CVS Corp., Woonsocket, RI, the largest drugstore retailer in the United States,

is testing a customer-level data warehouse and data mining system that will target its best customers and will offer the retailer merchandising opportunities.

“We want to create very targeted offers that are based on [best customers’] prior consumption behavior,” said Mark Robinson, relationship marketing manager at CVS.

The system, which is being tested in three markets, is based on an Oracle database and works with numerous utility tool vendors including Prime Response, Denver, for its campaign management needs; SAS Institute, Cary, NC, for its data mining, reporting and ad hoc queries; and Microstrategy, Vienna, VA, for its OLAP tools.

Prime Response’s campaign manager software product Prime Vantage provides CVS with offer-pool batch processing, which optimizes the prioritization of offers and marries those offers to the eligible customers.

“This is a very process-intensive functionality,” Robinson said. “It is very well-suited to retailers who are sending out en masse monthly types of mailings, where you need to prioritize offers and synch those up with the customers eligible to receive these offers.”

Last fall, the $15 billion retailer began testing the system in Albany, NY, Baltimore, MD, and Greensboro, NC, and began sending targeted mailings to customers in its 300,000-count loyalty card database file.

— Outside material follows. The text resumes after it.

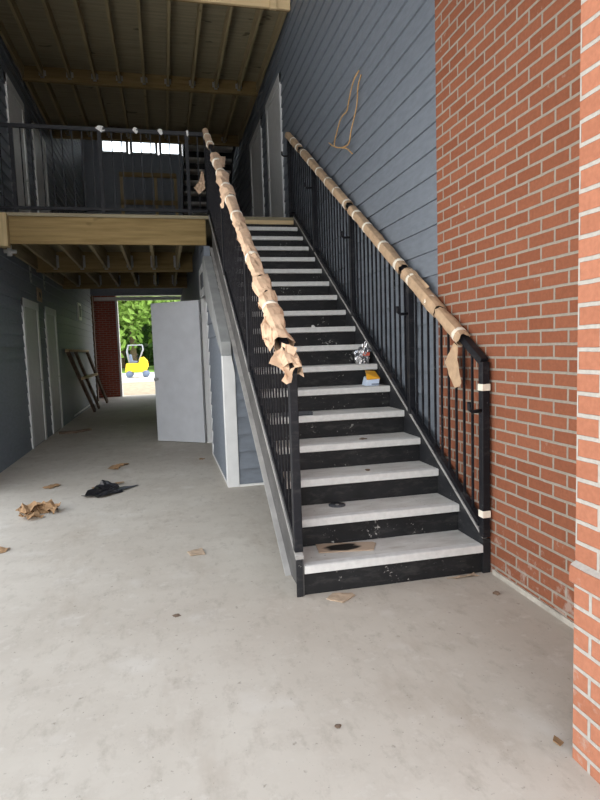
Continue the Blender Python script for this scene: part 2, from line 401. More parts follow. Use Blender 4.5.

The retailer is currently processing its February mailings.

These mailings feature precise customization — including customer-defined coupons and updates on information of interest such as health, beauty and nutrition. Loyalty-card customers have the chance to receive in-store benefits, such as immediate incentives based on what they have purchased in the past. The retailer will use this information for continuity mailing programs, where customers can win rewards for meeting a threshold over a two or three month period.

It will also allow the retailer to look at data for new merchandising opportunities, such as defining store layout and category adjacency in its stores.

“This data will be integrated into our category-management process,” said Robinson. “Customer-level data certainly can enhance how we define the roles of a specific category, for example, and will offer a more strategic approach to cross-promotions and merchandising opportunities.”

CVS plans to expand its system chain-wide.